What you will do:
From the first line of the data down to and including the line with "return (f(r), f(g), f(b))", copy everything exactly, leaving out pictures.

□ □ □ □ □ □ □

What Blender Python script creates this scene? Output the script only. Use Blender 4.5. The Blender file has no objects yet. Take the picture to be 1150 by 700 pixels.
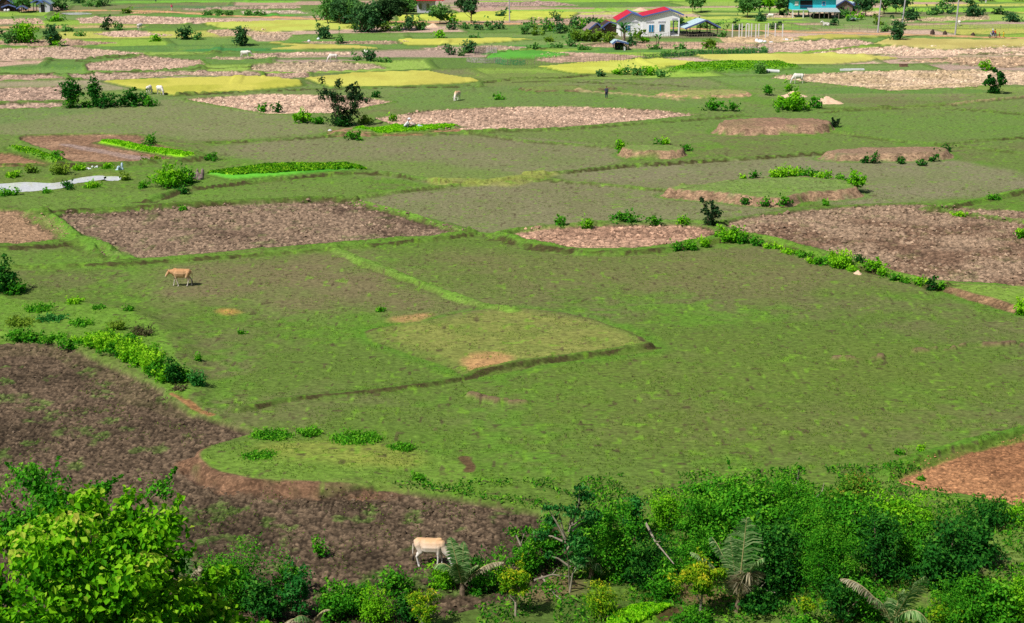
import bpy, math, random
import numpy as np
from math import radians as R, sin, cos, pi, atan2, sqrt
from mathutils import Vector, Matrix

scene = bpy.context.scene
col = scene.collection
# ---------------------------------------------------------------- camera
FPX, CW, CH, CAMH, YH = 1800.0, 1150.0, 700.0, 29.0, -127.0
TH = math.atan((CH/2 - YH)/FPX)
cam_d = bpy.data.cameras.new("camera"); cam = bpy.data.objects.new("camera", cam_d); col.objects.link(cam)
cam.location = (0, 0, CAMH); cam.rotation_euler = (pi/2 - TH, 0, 0)
cam_d.sensor_width = 36; cam_d.lens = FPX/CW*36; cam_d.clip_start = .5; cam_d.clip_end = 20000
scene.camera = cam

def G(px, py, z=0.0):
    """world ground point (height z) of a photo position"""
    u, v = px - CW/2, py - CH/2
    t = (CAMH - z)/(FPX*sin(TH) + v*cos(TH))
    return (t*u, t*(FPX*cos(TH) - v*sin(TH)))
def GA(pts, z=0.0): return np.array([G(p[0], p[1], z) for p in pts], float)
def S(py): return cos(TH)*(py - YH)/CAMH          # pixels per metre at that row
def srgb(r, g, b, k=1.0):
    f = lambda c: (c/255/12.92 if c/255 <= .04045 else ((c/255+.055)/1.055)**2.4)*k
    return (f(r), f(g), f(b))

# ---------------------------------------------------------------- numpy noise
def _hash(ix, iy, seed):
    h = (ix.astype(np.int64)*374761393 + iy.astype(np.int64)*668265263 + seed*1442695041) & 0xFFFFFFFF
    h = ((h ^ (h >> 13))*1274126177) & 0xFFFFFFFF
    h = ((h ^ (h >> 16))*2246822519) & 0xFFFFFFFF
    return ((h ^ (h >> 15)) & 0xFFFFFF)/float(0xFFFFFF)
def vnoise(x, y, seed=0):
    x = x + seed*17.13; y = y - seed*9.71
    ix, iy = np.floor(x), np.floor(y); fx, fy = x-ix, y-iy
    fx = fx*fx*(3-2*fx); fy = fy*fy*(3-2*fy)
    a = _hash(ix, iy, seed); b = _hash(ix+1, iy, seed); c = _hash(ix, iy+1, seed); d = _hash(ix+1, iy+1, seed)
    return (a*(1-fx)+b*fx)*(1-fy) + (c*(1-fx)+d*fx)*fy
def fbm(x, y, seed=0, o=3):
    s = 0; a = .5; n = 0
    ca, sa = cos(.6), sin(.6)
    for i in range(o):
        s = s + a*vnoise(x, y, seed+i*7); n += a; a *= .5
        x, y = 2.03*(x*ca - y*sa), 2.03*(x*sa + y*ca)
    return s/n
def sstep(a, b, v):
    t = np.clip((v-a)/(b-a), 0, 1); return t*t*(3-2*t)

def catmull(P, n=5, closed=True):
    P = np.asarray(P); m = len(P); out = []
    for i in range(m if closed else m-1):
        if closed: a, b, c, d = P[i-1], P[i], P[(i+1) % m], P[(i+2) % m]
        else: a, b, c, d = P[max(i-1, 0)], P[i], P[i+1], P[min(i+2, m-1)]
        for k in range(n):
            t = k/n
            out.append(.5*((2*b) + (c-a)*t + (2*a-5*b+4*c-d)*t*t + (3*b-a-3*c+d)*t**3))
    if not closed: out.append(P[-1])
    return np.array(out)
def seg_dist(X, Y, P, closed):
    """distance to polyline and offset in y from the nearest point"""
    best = np.full(X.shape, 1e18); dy = np.zeros(X.shape)
    m = len(P)
    for i in range(m if closed else m-1):
        a, b = P[i], P[(i+1) % m]; ab = b-a; L = ab@ab+1e-12
        t = np.clip(((X-a[0])*ab[0]+(Y-a[1])*ab[1])/L, 0, 1)
        ex, ey = X-(a[0]+t*ab[0]), Y-(a[1]+t*ab[1]); d2 = ex*ex+ey*ey
        k = d2 < best
        best[k] = d2[k]; dy[k] = ey[k]
    return np.sqrt(best), dy
def inside(X, Y, P):
    r = np.zeros(X.shape, bool); m = len(P)
    for i in range(m):
        x0, y0 = P[i]; x1, y1 = P[(i+1) % m]
        if y0 == y1: continue
        c = ((y0 > Y) != (y1 > Y)) & (X < (x1-x0)*(Y-y0)/(y1-y0)+x0)
        r ^= c
    return r

# ---------------------------------------------------------------- tagging
def tag(o, label=None, cat=None, group=None, kind=None):
    if label: o['label'] = label
    if cat: o['category'] = cat
    if group: o['group'] = group
    if kind: o['kind'] = kind
    return o
def empty(name, loc, rz=0.0, label=None, cat=None, group=None):
    o = bpy.data.objects.new(name, None); col.objects.link(o)
    o.empty_display_size = .3
    o.location = loc; o.rotation_euler = (0, 0, rz)
    return tag(o, label, cat, group)
KIDS = {}
def link(name, me, parent=None):
    o = bpy.data.objects.new(name, me); col.objects.link(o)
    if parent is not None:
        o.parent = parent; KIDS.setdefault(parent.name, []).append(o)
    return o
def copy_tree(o, parent=None):
    c = o.copy(); col.objects.link(c); c.parent = parent
    if parent is not None: KIDS.setdefault(parent.name, []).append(c)
    for ch in list(KIDS.get(o.name, [])): copy_tree(ch, c)
    return c

# ---------------------------------------------------------------- materials
def new_mat(name):
    m = bpy.data.materials.new(name); m.use_nodes = True
    nt = m.node_tree; nt.nodes.clear()
    return m, nt, nt.nodes, nt.links
def N(nt, typ, **kw):
    n = nt.nodes.new(typ)
    for k, v in kw.items():
        if k.startswith('i_'):
            key = k[2:]
            n.inputs[int(key) if key.isdigit() else key.replace('_', ' ')].default_value = v
        else: setattr(n, k, v)
    return n
_simple = {}
def simple(name, rgb, rough=.7, noise=.25, scale=3.0, metal=0.0, spec=.3):
    """painted / worn surface: base colour broken by two noises"""
    if name in _simple: return _simple[name]
    m, nt, nn, L = new_mat(name)
    out = N(nt, 'ShaderNodeOutputMaterial'); b = N(nt, 'ShaderNodeBsdfPrincipled')
    b.inputs['Roughness'].default_value = rough; b.inputs['Metallic'].default_value = metal
    b.inputs['Specular IOR Level'].default_value = spec
    g = N(nt, 'ShaderNodeNewGeometry')
    n1 = N(nt, 'ShaderNodeTexNoise', i_Scale=scale, i_Detail=5.0); L.new(g.outputs['Position'], n1.inputs['Vector'])
    mr = N(nt, 'ShaderNodeMapRange', i_From_Min=.3, i_From_Max=.7, i_To_Min=1-noise, i_To_Max=1+noise*.5)
    L.new(n1.outputs['Fac'], mr.inputs['Value'])
    mx = N(nt, 'ShaderNodeVectorMath', operation='SCALE'); mx.inputs[0].default_value = rgb
    L.new(mr.outputs['Result'], mx.inputs['Scale']); L.new(mx.outputs[0], b.inputs['Base Color'])
    L.new(b.outputs[0], out.inputs[0])
    _simple[name] = m; return m
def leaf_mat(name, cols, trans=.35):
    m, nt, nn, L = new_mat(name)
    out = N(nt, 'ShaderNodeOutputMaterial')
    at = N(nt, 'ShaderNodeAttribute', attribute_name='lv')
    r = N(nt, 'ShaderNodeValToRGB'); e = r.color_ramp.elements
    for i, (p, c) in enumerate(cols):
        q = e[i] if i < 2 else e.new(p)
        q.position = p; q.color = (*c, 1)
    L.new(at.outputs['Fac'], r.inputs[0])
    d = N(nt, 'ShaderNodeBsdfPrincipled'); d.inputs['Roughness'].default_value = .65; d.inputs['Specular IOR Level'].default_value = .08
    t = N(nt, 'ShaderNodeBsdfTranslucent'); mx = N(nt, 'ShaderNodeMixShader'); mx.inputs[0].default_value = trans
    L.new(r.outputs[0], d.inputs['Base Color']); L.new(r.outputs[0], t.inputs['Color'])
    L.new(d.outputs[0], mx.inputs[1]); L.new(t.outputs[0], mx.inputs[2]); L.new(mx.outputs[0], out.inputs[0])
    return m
def lm(name, *c, trans=.35):
    n = len(c); return leaf_mat(name, [(i/(n-1), srgb(*q)) for i, q in enumerate(c)], trans)
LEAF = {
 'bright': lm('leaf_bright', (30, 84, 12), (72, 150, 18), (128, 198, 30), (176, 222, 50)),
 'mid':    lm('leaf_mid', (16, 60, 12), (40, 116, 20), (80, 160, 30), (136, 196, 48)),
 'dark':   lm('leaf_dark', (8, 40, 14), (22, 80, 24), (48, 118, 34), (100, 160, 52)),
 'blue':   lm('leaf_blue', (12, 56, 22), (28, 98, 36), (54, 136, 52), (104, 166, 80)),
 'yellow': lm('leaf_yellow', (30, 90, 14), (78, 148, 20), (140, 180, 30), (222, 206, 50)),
 'lime':   lm('leaf_lime', (8, 44, 5), (30, 96, 8), (78, 156, 12), (140, 204, 26), (200, 200, 84), trans=.38),
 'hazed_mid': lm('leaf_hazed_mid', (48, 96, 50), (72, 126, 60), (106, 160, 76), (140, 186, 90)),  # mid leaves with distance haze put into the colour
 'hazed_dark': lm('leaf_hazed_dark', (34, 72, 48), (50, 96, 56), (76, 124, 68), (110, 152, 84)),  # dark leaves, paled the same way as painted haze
 'brown':  lm('leaf_brown', (90, 76, 60), (120, 104, 80), (96, 120, 60)),
 'dusk':   lm('leaf_dusk', (22, 48, 28), (44, 80, 42), (80, 110, 58)),
 'olive':  lm('leaf_olive', (60, 92, 24), (100, 140, 38), (150, 176, 60)),
 'red':    lm('leaf_reddish', (26, 84, 18), (60, 128, 26), (110, 160, 44), (168, 112, 58)),
 'frond':  lm('leaf_frond', (56, 108, 50), (112, 156, 84), (184, 204, 146)),
 'dry':    lm('leaf_dry', (110, 100, 78), (164, 154, 124), (206, 198, 170)),
 'lettuce': lm('leaf_lettuce', (90, 170, 14), (140, 214, 20), (180, 236, 50)),
}
BARK = simple('bark', srgb(120, 104, 86), .9, .4, 6)
BARKG = simple('bark_pale', srgb(150, 140, 124), .9, .35, 6)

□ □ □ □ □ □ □

Response to this exercise:
What Blender Python script creates this scene? Output the script only. Use Blender 4.5. The Blender file has no objects yet. Take the picture to be 1150 by 700 pixels.
import bpy, math, random
import numpy as np
from math import radians as R, sin, cos, pi, atan2, sqrt
from mathutils import Vector, Matrix

scene = bpy.context.scene
col = scene.collection
# ---------------------------------------------------------------- camera
FPX, CW, CH, CAMH, YH = 1800.0, 1150.0, 700.0, 29.0, -127.0
TH = math.atan((CH/2 - YH)/FPX)
cam_d = bpy.data.cameras.new("camera"); cam = bpy.data.objects.new("camera", cam_d); col.objects.link(cam)
cam.location = (0, 0, CAMH); cam.rotation_euler = (pi/2 - TH, 0, 0)
cam_d.sensor_width = 36; cam_d.lens = FPX/CW*36; cam_d.clip_start = .5; cam_d.clip_end = 20000
scene.camera = cam

def G(px, py, z=0.0):
    """world ground point (height z) of a photo position"""
    u, v = px - CW/2, py - CH/2
    t = (CAMH - z)/(FPX*sin(TH) + v*cos(TH))
    return (t*u, t*(FPX*cos(TH) - v*sin(TH)))
def GA(pts, z=0.0): return np.array([G(p[0], p[1], z) for p in pts], float)
def S(py): return cos(TH)*(py - YH)/CAMH          # pixels per metre at that row
def srgb(r, g, b, k=1.0):
    f = lambda c: (c/255/12.92 if c/255 <= .04045 else ((c/255+.055)/1.055)**2.4)*k
    return (f(r), f(g), f(b))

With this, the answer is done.